没错, most Tibetan Buddhists are Tibetan :p
There are a lot of Chinese looking folk in the Himalayas, particularly in regions of Nepal close to the Chinese border and Sikkim. Even as far as Kolkata you can see traces of Chinese phenotypes
I agree, and it's always difficult when discussing China to distinguish between objective history and constructed history. However from a sociological perspective, the "lived" history is the constructed one; it's what Chinese history textbooks teach and Chinese 大众 believe, thus what influences modern culture, irrespective of its artificial origins.
"Culture...is not static. One imagines a range of possibilities—what might be called an “arena” - in which a field of meanings is brought to bear by potentially competing actors, and any stability is sustained not by inertia but by authority and hegemony" (Myers 2004)

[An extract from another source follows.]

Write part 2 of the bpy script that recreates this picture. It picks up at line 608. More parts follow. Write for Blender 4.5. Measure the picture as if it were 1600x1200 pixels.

However that's not to say that contemporary Chinese culture is 'inauthentic', just that it's influenced by current power hierarchies as much as history.
>"Chinese culture" never extended beyond a bunch of scholars and civil servants who lived in a bubble and spoke some form of 官话 and wrote in 文言 that had nothing to do with...the culture and language of the vast majority of Chinese
Interestingly enough, 人民日报 had an editorial about China progressing from a 精英化阶段 to a 大众化阶段, but in regard to the tertiary education boom of the late 20th century (沈杰 2004), so maybe there is more change yet to come (although I wouldn't exactly describe the education provided by third-tier unis as "精英")
沈杰 2004,‘中国大学毕业生就业:现状、问题与前景’,人民网,2004年11月12日《people.com.cn/GB/guandian/8213/40408/40412/2983578.html》
Myers, F. R. 2004, 'Unsettled Business: Acrylic Painting, Tradition, and Indigenous Being', Visual Anthropology, vol. 17, pp. 247–271.